遊撃は体の負担が大きい。坂本は昨年故障で3度離脱し、一軍に定着以降で最少の83試合出場にとどまった。今季も6月に右太もも裏肉離れを発症。打撃の状態が上がり、チャンスメーカーとして奮闘していただけに、約1カ月間の戦線離脱はチームにとっても大きな痛手だった。体に掛かる負荷を小さくするためにも、他のポジションへのコンバート案は以前からささやかれていたが、遊撃で抜群の安定感を誇る坂本の後継者が見つからなかった。
球界屈指の守備能力
その懸案事項が、解消されようとしている。坂本の三塁起用も、この男に遊撃を託せると首脳陣が判断したからだろう。ドラフト4位のルーキー・
門脇誠だ。身長171センチと小柄な体から豪快なフルスイングが2月の春季キャンプで話題になったが、門脇の魅力は攻走守3拍子そろったプレースタイルだ。次の塁を狙う意識が高く、俊足を生かした広い守備範囲で球際にも強い。強肩でアウトにできるため、深い位置で守ることが可能となり、相手のヒットゾーンを狭めることができる。
今季は5月中旬から三塁のスタメンで出場し続けた。打率1割台と打撃の調子がなかなか上がらなかったが、本職が三塁の
岡本和真を一塁に回して門脇が三塁で出続けたのは、守備力の高さを評価されていたからに他ならない。
他球団のスコアラーは、「守備能力は球界屈指のレベルだと思います。ハンドリングが柔らかく、送球が安定している。アマチュア時代に遊撃を守り続けていたので一番しっくりくるポジションでしょう。足も速いし、執念を感じさせる。泥臭いプレースタイルで、巨人にいないタイプの選手です。打撃も非凡なので試合に出続ければ、対応能力が上がってくる。坂本の後継者になることは間違いないし、球界を代表する遊撃になる可能性を秘めている」と評価していた。
パンチ力のある打撃も魅力
打撃でも上昇気流に乗っている。3月から6月までは月間打率が1割台だったが、7月は打率.283、1本塁打、6打点、8月は打率.339、0本塁打、3打点の好成績をマーク。9月に入っても3日の
DeNA戦(横浜)、6日のヤクルト戦(神宮)で猛打賞と広角に安打を打ち分けた。9月9日の
中日戦(東京ドーム)では、4点リードの7回に
祖父江大輔の直球を右翼席に運ぶダメ押しの3号ソロ。パンチ力も大きな魅力だ。
長いシーズンを駆け抜けるために体調管理にも抜かりはない。門脇はコンディション面で気を付けていることについて、8月に週刊ベースボールの企画で以下のように語っている。
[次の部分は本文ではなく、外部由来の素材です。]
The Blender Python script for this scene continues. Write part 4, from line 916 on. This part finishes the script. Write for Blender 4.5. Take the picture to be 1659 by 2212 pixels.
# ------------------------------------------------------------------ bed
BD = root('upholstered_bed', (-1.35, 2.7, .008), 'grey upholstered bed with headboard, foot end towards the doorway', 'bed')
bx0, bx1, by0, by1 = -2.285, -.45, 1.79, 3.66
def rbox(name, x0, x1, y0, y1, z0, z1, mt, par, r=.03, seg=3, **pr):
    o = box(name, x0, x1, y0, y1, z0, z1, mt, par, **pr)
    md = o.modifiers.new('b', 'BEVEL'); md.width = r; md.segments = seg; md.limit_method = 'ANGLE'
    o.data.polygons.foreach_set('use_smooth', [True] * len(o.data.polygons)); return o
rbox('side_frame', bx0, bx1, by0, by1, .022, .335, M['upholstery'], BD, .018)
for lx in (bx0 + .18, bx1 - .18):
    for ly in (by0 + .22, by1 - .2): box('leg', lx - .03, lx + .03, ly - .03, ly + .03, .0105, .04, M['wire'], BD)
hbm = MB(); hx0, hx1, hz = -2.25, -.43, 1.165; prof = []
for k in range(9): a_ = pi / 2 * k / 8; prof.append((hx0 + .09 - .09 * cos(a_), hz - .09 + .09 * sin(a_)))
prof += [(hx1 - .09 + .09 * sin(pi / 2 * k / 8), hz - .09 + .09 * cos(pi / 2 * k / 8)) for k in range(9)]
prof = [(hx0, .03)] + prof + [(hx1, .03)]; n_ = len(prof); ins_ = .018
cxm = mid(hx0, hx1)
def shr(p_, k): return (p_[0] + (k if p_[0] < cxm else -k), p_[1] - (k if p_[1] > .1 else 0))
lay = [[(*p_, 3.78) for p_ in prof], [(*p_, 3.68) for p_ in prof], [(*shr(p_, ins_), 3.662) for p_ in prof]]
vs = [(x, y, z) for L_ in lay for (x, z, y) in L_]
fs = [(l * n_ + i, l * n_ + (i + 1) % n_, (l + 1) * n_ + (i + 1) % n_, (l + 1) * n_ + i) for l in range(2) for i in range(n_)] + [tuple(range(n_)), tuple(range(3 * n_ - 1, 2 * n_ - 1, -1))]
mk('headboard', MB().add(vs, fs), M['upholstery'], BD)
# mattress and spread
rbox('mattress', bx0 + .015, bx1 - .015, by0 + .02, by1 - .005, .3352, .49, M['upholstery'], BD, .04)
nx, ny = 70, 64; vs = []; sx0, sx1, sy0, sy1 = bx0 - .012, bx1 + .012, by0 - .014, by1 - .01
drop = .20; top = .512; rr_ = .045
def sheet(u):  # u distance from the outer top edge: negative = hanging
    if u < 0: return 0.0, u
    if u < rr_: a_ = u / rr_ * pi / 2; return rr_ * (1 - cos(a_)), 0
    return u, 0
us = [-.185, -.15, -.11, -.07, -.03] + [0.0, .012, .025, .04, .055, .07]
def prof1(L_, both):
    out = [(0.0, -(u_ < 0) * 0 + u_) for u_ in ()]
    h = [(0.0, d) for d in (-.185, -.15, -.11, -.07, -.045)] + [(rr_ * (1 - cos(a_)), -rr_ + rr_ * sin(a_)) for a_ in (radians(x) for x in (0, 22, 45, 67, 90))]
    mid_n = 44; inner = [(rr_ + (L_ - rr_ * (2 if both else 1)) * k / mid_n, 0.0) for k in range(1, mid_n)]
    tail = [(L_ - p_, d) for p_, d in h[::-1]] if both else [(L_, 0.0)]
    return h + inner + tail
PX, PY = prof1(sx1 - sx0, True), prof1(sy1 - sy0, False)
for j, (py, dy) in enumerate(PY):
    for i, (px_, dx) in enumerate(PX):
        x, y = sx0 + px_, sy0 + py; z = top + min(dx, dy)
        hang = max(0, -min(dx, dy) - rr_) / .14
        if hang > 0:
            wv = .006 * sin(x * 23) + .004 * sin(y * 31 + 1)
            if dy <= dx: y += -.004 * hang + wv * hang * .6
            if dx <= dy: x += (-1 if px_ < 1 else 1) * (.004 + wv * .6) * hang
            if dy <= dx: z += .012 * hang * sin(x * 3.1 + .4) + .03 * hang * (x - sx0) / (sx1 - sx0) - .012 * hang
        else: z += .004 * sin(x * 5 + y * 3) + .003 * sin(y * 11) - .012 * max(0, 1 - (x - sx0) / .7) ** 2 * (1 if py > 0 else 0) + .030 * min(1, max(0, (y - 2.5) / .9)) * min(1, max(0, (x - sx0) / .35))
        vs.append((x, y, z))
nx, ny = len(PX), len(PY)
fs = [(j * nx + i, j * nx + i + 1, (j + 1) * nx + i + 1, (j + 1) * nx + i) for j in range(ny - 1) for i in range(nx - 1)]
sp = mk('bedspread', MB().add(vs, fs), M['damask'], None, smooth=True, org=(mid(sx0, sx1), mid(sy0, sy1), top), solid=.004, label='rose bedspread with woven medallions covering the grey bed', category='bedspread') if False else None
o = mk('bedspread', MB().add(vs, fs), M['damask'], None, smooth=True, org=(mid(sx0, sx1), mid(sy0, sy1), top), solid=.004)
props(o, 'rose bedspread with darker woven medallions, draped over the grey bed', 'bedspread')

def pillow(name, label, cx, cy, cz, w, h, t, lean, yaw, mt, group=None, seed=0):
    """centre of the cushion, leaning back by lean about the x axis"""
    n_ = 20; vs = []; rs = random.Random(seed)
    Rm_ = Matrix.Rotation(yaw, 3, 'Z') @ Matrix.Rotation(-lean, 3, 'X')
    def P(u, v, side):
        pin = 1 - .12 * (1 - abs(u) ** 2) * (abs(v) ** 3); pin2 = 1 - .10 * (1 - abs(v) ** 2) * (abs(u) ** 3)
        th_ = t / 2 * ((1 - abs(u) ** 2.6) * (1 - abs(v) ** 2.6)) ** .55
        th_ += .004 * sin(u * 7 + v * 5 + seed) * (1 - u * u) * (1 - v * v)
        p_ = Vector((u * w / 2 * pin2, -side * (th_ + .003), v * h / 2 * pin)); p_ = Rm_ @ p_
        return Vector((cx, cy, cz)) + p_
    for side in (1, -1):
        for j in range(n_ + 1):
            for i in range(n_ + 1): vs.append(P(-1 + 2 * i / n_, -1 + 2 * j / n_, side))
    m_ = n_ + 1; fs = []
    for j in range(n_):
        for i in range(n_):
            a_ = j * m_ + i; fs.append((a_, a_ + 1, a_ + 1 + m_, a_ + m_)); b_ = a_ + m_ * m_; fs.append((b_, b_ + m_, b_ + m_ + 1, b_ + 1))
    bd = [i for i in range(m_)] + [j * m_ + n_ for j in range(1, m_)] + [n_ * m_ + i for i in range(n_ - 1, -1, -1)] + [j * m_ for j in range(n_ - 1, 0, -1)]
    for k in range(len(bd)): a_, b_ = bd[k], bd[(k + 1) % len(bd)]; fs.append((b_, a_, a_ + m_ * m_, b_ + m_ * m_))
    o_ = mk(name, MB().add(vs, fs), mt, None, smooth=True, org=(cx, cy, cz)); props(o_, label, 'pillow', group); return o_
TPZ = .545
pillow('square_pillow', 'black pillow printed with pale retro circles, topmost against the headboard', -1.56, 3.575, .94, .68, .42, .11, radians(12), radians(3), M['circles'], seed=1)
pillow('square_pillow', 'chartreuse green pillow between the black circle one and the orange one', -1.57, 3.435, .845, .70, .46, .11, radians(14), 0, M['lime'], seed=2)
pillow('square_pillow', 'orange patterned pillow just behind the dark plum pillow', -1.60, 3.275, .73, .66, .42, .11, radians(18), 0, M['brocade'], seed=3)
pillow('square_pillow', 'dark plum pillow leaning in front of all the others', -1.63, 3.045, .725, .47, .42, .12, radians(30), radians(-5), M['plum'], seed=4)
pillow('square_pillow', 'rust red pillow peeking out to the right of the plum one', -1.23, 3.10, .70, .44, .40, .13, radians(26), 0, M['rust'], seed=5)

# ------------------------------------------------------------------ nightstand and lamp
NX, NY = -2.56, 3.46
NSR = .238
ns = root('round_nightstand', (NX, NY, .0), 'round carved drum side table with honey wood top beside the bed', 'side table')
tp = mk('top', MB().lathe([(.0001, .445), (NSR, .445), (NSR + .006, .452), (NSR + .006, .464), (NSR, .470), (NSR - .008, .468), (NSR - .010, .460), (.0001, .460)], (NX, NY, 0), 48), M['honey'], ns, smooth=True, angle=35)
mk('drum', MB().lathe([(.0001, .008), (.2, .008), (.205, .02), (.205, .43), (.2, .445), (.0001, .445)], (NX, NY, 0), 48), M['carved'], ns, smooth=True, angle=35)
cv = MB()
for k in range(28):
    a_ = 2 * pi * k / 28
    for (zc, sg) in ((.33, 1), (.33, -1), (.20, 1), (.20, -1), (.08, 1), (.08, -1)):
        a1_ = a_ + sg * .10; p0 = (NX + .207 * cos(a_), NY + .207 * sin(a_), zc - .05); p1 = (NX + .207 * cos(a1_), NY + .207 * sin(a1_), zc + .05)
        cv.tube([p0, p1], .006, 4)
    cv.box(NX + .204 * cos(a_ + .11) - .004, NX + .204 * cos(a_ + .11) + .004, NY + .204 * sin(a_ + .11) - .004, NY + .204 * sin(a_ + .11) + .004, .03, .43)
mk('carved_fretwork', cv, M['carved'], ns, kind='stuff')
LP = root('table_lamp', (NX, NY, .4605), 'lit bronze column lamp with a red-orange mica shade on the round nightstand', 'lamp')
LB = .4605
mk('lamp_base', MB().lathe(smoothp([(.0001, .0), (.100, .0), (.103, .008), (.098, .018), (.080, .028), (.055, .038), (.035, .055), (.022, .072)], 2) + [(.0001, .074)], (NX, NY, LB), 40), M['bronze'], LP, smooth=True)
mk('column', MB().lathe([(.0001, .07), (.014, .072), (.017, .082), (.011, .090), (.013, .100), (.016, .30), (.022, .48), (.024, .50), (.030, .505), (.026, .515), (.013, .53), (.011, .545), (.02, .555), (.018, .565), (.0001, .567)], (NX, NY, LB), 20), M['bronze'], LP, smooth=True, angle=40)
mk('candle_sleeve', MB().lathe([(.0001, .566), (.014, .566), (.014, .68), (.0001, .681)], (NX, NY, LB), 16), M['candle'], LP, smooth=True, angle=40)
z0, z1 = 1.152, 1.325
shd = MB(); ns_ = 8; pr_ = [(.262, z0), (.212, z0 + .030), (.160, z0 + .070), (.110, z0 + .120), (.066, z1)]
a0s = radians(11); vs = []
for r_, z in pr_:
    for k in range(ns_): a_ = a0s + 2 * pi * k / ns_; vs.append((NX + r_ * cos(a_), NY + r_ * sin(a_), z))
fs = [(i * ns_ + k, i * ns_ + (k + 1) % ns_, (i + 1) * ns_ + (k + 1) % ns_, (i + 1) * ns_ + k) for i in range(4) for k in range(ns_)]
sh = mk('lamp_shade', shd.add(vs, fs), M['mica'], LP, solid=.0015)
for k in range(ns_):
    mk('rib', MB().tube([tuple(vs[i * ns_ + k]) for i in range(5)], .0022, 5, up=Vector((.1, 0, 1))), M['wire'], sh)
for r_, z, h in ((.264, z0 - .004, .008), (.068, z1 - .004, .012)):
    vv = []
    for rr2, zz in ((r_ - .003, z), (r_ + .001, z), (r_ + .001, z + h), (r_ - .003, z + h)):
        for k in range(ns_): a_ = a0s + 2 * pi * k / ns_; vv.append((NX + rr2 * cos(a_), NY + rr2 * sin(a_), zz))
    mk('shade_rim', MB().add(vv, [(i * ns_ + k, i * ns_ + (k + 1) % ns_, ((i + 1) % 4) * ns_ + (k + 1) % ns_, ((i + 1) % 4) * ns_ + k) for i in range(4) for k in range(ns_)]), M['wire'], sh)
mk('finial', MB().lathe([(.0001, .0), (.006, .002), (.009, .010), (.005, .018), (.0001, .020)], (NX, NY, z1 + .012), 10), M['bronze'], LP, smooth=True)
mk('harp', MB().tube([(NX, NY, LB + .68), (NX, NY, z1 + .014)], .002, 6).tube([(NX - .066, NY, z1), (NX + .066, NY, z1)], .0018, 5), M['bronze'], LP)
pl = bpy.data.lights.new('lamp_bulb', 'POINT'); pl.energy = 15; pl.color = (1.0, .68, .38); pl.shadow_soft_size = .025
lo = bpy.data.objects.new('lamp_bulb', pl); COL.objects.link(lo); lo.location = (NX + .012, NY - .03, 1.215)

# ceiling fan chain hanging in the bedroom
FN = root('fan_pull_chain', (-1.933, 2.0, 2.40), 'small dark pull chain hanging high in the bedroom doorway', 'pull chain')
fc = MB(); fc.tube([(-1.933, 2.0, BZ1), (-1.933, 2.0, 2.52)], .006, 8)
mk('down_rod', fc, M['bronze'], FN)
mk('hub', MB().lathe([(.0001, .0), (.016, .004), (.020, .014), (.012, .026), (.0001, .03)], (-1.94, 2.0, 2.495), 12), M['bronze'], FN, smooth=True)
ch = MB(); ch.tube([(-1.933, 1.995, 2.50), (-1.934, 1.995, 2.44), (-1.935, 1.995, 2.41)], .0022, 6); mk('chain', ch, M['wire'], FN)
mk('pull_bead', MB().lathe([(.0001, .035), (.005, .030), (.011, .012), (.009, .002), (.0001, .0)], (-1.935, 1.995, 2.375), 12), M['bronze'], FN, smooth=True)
「最近、ホットアイマスクを着けて寝ています。ナイターが終わったら次の日に備えて早く寝たいんですけど、やっぱり試合中の興奮が冷めなくて寝つけない日が多かったんです。あるとき、ファンの方がくださったホットアイマスクを使ってみました。10分ぐらい着けて、眠くなったら外すんですけど、目がフワ~っとして、疲れが取れている感じがしました。それから、毎日のように使っています。すごくいいものをいただきました。それと、川のせせらぎなど入眠に良いという自然の音を流しながら寝ます。睡眠はコンディショニングの中でも大切なので、ほかにもいい方法があれば試してみたいですね」
残り試合が少なくなってきたが、「遊撃・門脇」で自身の存在価値を証明したい。